Dans La gloire des imposteurs (Philippe Rey), le romancier sénégalais Boubacar Boris Diop et la sociologue malienne Aminata Dramane Traoré s’interrogent sur ce qu’il reste de la Françafrique et sur l’impact de l’opération Serval sur la relation entre le Mali et la France.
“Ma chère Aminata, Je sais que ces temps-ci tes compatriotes se réveillent chaque matin le cœur étreint par l’angoisse, surtout au nord où les combats font de nouveau rage. Les plus exposés, ce sont bien entendu les plus pauvres, comme toujours. Et surtout ils ne se sentent pas défendus face aux djihadistes et aux rebelles touareg, car vos soldats, mal équipés, refusent le combat ou même désertent.” Tel est le triste constat dressé par Boubacar Boris Diop pour évoquer la situation actuelle au Mali.
Quel a été l’impact réel de l’intervention armée au Mali ?
Dans La gloire des imposteurs (Philippe Rey), correspondance entre le romancier sénégalais et la sociologue malienne Aminata Dramane Traoré, les deux intellectuels s’interrogent. Que reste-t-il de Françafrique ? Quel fut l’impact réel de l’opération Serval ? Tous deux opposés à l’intervention massive de l’armée française au Mali en janvier 2013, les deux intellectuels tentent de comprendre la crise dans laquelle le Mali est plongé et qui annonce, selon eux, “davantage une ferme reprise en main néoimpériale de l’Afrique subsaharienne que sa seconde indépendance” : “Mon cher Boris, je n’ai pas besoin de te dire quel événement est au centre de toutes les discussions : le coup d’État du 22 mars 2012 “
“Nous ne sommes pas toujours libres de choisir nos dirigeants”
“Nombreux sont ceux qui, ici et ailleurs, explique la sociologue Aminata Dramane Traoré, ne veulent pas savoir à quoi le putsch a mis fin : à un système pluraliste exemplaire et intelligible pour tous les Maliens ou à une sinistre mascarade destinée à séduire la “communauté internationale” ? Tu connais bien ma réponse.
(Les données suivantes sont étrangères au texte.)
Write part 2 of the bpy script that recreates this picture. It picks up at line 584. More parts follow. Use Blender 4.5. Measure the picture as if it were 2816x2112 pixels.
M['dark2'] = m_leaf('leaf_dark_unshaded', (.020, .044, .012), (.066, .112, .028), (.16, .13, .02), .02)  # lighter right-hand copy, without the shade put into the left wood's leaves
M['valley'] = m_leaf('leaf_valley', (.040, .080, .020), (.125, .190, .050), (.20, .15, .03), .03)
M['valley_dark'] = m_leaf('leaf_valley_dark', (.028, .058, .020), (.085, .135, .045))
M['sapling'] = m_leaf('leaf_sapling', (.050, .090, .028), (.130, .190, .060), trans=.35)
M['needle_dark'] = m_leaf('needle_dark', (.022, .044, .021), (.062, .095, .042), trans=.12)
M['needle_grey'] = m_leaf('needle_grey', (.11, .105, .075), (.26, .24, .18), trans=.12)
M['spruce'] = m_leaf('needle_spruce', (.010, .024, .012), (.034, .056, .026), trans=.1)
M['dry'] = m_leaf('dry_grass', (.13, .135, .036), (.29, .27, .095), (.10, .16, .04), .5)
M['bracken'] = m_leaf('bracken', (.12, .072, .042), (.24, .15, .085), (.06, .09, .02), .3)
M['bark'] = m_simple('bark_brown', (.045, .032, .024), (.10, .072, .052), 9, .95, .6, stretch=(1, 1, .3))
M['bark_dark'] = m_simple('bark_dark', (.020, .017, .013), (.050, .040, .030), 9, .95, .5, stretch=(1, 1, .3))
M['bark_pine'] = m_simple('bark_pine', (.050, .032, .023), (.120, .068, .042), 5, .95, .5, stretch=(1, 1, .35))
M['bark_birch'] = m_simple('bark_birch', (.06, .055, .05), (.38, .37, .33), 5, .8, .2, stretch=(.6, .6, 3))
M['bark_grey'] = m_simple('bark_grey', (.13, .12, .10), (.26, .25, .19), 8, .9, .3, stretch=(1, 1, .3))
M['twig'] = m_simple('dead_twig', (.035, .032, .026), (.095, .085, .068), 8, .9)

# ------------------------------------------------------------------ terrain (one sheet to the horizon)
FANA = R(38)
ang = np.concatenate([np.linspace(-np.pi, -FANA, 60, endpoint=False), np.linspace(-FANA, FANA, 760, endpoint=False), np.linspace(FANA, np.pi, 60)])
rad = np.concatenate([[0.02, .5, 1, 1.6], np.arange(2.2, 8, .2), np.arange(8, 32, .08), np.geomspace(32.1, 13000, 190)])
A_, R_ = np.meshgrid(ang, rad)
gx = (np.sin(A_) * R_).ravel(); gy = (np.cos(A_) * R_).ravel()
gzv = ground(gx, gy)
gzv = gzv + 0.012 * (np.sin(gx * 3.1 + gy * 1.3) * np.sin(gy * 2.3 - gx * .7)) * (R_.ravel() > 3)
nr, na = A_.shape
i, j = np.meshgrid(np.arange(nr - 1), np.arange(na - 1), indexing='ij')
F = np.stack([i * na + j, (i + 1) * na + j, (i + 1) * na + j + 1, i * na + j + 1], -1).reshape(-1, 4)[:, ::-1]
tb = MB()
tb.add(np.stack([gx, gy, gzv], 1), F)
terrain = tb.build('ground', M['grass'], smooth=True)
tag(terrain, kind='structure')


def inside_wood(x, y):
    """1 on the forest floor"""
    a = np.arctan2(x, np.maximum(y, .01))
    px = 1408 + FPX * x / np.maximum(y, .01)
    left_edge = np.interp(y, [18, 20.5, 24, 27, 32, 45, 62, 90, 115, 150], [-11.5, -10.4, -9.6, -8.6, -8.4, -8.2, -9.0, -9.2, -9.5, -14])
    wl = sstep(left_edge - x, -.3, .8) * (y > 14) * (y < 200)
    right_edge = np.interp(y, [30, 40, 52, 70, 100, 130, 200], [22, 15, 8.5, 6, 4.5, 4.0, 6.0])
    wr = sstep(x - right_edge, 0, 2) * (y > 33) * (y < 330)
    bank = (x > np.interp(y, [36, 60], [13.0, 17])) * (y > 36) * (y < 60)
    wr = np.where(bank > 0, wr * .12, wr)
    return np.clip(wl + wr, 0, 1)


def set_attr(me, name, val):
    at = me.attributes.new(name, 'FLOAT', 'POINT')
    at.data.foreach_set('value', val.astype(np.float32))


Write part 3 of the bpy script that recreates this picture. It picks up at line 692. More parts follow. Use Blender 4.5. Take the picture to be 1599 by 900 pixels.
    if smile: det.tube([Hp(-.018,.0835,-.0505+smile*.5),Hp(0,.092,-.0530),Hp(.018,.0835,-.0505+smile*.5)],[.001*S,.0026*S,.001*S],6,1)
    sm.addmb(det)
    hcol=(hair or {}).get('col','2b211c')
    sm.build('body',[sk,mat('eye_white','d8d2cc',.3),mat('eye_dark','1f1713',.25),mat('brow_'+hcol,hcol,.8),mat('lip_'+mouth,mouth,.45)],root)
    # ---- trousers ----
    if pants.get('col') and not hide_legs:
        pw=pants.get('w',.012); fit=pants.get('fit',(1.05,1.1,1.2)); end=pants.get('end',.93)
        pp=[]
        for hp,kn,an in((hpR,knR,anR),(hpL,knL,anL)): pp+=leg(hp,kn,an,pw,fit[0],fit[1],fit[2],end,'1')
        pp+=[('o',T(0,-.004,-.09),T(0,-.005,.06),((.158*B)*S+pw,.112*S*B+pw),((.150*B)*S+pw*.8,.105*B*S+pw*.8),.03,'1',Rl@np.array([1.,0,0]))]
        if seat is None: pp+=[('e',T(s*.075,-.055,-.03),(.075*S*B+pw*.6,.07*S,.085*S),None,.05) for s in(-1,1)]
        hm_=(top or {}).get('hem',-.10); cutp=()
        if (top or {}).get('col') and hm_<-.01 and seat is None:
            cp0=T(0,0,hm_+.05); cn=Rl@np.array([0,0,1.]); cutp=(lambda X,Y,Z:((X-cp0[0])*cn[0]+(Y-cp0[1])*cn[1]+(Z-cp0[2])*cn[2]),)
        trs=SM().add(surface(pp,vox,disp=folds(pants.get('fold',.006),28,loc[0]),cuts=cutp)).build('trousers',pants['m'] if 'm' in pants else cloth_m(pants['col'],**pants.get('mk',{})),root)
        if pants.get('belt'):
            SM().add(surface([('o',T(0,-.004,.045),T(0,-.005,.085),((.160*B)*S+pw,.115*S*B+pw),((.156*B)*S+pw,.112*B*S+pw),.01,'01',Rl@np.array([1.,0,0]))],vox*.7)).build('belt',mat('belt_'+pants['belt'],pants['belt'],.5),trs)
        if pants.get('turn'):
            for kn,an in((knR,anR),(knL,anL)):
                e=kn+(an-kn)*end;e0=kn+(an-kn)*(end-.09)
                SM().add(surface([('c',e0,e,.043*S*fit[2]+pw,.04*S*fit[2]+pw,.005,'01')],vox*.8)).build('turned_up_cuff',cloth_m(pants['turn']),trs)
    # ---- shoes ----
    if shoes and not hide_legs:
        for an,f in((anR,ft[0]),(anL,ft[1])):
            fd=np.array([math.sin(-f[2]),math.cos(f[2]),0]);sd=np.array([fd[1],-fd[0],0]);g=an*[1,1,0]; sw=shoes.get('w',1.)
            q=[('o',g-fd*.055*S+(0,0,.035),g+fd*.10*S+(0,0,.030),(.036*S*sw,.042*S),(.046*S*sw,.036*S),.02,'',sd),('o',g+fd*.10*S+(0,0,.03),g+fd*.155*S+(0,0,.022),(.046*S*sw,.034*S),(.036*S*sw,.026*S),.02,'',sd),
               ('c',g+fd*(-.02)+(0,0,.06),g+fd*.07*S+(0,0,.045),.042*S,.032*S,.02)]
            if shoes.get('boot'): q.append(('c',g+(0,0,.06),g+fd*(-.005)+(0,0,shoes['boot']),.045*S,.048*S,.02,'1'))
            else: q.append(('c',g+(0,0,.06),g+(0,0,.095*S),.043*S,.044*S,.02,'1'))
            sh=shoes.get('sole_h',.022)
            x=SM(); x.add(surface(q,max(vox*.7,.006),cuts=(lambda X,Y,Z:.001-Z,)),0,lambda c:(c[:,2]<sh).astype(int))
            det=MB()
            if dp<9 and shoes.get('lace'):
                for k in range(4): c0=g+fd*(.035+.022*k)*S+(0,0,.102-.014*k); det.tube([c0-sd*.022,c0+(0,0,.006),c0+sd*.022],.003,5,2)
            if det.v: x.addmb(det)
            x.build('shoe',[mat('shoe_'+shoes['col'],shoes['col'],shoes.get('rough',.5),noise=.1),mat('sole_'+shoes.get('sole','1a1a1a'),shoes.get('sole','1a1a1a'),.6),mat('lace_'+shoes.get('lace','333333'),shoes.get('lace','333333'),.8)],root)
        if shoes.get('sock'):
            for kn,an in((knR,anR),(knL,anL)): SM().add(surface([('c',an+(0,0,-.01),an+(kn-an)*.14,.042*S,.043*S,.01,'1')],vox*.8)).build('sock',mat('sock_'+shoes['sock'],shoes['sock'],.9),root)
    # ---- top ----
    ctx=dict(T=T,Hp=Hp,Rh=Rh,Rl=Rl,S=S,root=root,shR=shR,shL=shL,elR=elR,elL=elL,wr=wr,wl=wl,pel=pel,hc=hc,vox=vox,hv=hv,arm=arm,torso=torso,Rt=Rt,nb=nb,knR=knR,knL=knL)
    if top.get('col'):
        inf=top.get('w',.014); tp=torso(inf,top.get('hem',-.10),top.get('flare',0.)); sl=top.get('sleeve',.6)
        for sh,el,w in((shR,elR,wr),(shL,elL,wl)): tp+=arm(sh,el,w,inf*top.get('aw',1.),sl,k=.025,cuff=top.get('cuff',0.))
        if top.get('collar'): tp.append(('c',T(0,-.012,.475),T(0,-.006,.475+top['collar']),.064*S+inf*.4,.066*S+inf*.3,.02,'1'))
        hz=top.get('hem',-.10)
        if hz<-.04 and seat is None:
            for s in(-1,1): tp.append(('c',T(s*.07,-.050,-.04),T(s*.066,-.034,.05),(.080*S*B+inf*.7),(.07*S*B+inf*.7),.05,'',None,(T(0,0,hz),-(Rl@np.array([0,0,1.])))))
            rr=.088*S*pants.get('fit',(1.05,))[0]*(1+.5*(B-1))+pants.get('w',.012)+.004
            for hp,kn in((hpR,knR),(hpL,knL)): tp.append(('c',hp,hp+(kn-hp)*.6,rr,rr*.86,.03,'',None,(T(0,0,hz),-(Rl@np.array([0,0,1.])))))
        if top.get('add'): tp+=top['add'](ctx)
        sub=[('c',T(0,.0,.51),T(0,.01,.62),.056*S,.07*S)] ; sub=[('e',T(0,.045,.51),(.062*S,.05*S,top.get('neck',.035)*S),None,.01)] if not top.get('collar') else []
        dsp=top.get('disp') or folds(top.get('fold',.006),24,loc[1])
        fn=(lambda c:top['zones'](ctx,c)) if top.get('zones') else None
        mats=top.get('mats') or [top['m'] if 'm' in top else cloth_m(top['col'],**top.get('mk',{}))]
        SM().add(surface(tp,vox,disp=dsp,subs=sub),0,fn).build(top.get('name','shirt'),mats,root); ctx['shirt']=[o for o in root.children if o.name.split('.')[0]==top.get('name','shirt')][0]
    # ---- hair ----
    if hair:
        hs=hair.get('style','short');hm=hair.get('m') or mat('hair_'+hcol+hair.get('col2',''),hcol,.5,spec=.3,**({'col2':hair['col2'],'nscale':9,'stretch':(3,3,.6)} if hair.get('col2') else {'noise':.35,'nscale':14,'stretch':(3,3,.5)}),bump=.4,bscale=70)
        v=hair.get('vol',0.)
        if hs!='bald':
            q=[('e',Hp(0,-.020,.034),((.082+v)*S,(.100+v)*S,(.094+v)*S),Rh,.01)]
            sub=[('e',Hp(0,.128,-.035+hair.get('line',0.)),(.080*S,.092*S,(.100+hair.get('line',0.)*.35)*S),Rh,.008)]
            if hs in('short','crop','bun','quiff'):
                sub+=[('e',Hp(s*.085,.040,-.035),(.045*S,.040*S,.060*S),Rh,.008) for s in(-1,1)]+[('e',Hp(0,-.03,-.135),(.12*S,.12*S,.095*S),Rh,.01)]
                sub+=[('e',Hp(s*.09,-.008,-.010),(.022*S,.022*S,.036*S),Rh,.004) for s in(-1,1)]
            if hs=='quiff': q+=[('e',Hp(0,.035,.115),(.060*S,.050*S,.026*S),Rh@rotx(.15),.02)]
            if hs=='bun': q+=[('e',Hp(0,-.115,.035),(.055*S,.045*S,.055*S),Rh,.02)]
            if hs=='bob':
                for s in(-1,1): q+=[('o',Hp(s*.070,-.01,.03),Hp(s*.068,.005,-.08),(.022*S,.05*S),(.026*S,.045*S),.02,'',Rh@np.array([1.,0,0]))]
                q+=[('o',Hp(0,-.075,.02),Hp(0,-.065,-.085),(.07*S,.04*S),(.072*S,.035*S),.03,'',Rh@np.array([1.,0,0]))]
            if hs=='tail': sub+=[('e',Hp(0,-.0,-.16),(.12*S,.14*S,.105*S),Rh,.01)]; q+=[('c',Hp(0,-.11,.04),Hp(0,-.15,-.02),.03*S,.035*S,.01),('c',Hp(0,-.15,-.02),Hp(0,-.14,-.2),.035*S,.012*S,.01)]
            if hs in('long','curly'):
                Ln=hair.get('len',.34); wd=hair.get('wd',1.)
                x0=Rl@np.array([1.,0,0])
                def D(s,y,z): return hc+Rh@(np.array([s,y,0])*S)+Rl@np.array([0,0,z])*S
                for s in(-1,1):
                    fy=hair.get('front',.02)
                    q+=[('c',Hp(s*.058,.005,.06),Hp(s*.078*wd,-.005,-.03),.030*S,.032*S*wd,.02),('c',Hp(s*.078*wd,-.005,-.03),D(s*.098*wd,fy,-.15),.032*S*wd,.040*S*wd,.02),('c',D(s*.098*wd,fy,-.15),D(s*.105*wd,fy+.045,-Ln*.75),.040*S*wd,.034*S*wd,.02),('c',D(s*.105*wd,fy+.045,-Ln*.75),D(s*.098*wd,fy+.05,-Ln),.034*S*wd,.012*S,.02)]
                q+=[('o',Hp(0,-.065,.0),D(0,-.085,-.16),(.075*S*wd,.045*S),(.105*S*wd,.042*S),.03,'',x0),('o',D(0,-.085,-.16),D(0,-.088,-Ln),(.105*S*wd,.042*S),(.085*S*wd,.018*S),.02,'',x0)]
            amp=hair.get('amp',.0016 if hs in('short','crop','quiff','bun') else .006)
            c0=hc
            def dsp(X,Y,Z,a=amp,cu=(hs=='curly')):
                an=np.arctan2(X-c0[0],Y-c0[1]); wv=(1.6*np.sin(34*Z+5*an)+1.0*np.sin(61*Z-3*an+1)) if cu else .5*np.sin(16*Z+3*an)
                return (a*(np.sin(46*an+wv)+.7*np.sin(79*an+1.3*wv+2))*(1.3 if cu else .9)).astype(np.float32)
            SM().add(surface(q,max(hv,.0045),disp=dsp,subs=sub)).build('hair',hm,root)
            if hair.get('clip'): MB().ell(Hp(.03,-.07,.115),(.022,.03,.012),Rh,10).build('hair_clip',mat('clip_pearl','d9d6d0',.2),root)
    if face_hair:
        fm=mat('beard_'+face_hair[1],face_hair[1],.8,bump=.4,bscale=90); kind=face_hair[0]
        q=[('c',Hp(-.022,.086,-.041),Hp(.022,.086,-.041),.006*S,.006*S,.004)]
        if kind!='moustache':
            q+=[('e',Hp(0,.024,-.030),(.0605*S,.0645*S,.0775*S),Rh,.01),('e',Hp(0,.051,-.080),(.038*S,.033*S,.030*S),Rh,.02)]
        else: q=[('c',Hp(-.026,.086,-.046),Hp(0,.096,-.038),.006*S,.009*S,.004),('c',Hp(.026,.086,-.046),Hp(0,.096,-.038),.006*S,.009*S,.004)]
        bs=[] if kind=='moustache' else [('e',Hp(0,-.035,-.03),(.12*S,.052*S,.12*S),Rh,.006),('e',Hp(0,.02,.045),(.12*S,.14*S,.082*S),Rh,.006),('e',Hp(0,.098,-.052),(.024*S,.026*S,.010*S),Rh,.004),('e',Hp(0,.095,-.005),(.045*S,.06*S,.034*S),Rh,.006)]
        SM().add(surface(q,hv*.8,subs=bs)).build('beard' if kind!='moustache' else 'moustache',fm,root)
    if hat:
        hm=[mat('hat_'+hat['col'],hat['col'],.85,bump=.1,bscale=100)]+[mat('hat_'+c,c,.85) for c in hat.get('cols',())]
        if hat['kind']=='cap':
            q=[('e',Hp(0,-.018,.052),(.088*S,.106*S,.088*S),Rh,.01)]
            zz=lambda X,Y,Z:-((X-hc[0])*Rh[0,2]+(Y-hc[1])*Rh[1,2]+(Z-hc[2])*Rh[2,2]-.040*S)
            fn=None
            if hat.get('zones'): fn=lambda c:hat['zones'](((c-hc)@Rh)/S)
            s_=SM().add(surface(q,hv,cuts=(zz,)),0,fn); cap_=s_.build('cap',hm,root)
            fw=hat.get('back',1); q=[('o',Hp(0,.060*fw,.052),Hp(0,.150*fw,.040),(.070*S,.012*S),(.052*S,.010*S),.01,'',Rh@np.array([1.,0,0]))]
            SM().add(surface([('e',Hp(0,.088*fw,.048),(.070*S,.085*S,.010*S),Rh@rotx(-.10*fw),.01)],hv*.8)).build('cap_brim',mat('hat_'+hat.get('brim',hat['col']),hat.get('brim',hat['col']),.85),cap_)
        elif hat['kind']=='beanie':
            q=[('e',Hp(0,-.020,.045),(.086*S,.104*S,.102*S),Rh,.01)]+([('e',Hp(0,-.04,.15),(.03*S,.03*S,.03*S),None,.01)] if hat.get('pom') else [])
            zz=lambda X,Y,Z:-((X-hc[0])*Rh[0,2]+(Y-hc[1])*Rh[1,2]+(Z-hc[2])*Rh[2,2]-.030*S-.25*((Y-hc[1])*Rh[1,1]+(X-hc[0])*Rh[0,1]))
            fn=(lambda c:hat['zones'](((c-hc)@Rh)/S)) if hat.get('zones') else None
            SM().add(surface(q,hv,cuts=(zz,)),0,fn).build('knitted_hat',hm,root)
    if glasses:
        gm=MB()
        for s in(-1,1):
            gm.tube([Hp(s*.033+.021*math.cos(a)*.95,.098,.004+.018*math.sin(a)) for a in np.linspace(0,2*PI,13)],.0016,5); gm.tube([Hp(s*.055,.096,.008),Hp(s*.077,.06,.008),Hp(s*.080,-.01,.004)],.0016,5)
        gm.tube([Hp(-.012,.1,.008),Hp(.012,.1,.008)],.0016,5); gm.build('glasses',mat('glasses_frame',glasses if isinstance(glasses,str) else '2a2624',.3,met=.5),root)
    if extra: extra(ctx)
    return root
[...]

Je reste profondément attachée aux idéaux de justice et de démocratie pour lesquels plus de trois cents Maliens sont tombés en mars 1991. Si nos martyrs ont consenti, il y a vingt ans, au sacrifice suprême, c’était pour que notre pays soit libre et souverain à l’intérieur de nos frontières, mais aussi dans nos relations avec les puissances étrangères. Notre mal, Boris, tient en ces mots : absence de souveraineté. Le monde entier peut constater chaque jour que nous ne sommes pas toujours libres de choisir nos dirigeants et que l’orientation de nos politiques économiques nous échappe complètement.”
Un projet antérieur aux événements maliens
Mais la discussion ne s’arrête pas là. Ce dialogue permet en effet aux auteurs de partager leurs réflexions sur les guerres actuelles de l’Occident hors de ses frontières, ainsi que sur la Côte d’Ivoire, la Libye ou l’énigmatique printemps arabe : “Mon cher Boris, je parle beaucoup de cette initiative originale autour de moi et je me rends compte, au fil des conversations avec des amis communs, que pour nombre d’entre eux notre échange, à la fois personnel et destiné au public, a été décidé en réaction à la guerre au Nord-Mali. Ils ont bien du mal à me croire quand je leur réponds qu’en fait ce projet est antérieur d’une année au moins aux événements si fortement médiatisés aujourd’hui.”